Yes. Flip tricks (kickflip, heelflip) are about flicking the board under your feet while airborne. Grinds and slides are about balance and commitment while the board or trucks are in contact with an edge. Both trace back to the ollie, but they build different muscle memory, which is why many skaters work on one flatground flip trick and one grind or slide in parallel.
What is the difference between a grind and a slide in skateboarding?
A grind happens on the trucks (the metal parts under the board), like a 50-50 or nosegrind. A slide happens on the deck itself contacting the edge, like a boardslide or noseslide. Both need an ollie or ollie-adjacent pop to get onto the ledge or rail, and both start with flatground balance drills before you add the ledge.
Are manual tricks part of a separate skill tree?

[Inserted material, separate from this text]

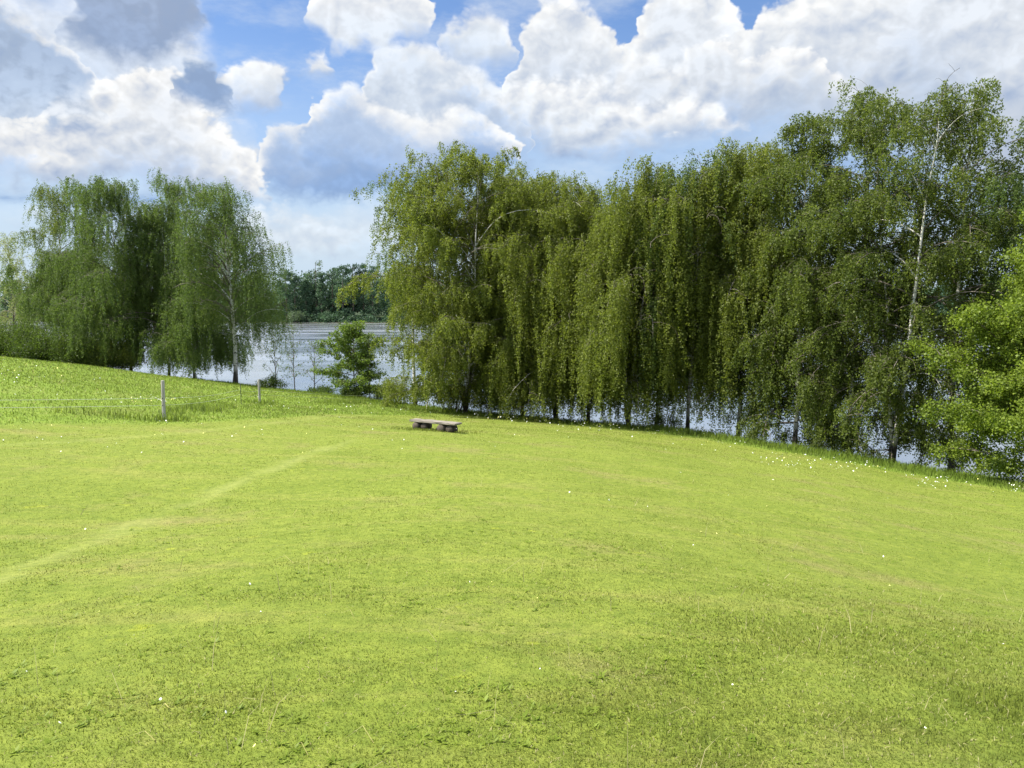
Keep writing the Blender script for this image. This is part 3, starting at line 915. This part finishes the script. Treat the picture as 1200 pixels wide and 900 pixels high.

Manuals are their own family but they still connect to the rest. A manual (riding on the back two wheels) and a nose manual (riding on the front two wheels) are foundational balance tricks that also show up as connector tricks in combos, like a manual into a kickflip out. Onbolts tracks manual progression separately because the balance skill transfers less directly to flip tricks than it does to other families.
How long does it take to get through all 5 trick families?
There's no single timeline since each family has its own depth, but most riders spend their first month or two almost entirely in flatground basics (ollie, shove-it, 180s) before splitting time across grinds, slides, manuals, and transition. The Onbolts skill tree tracks this per trick with real learning-time estimates, so you can see where you actually stand instead of guessing.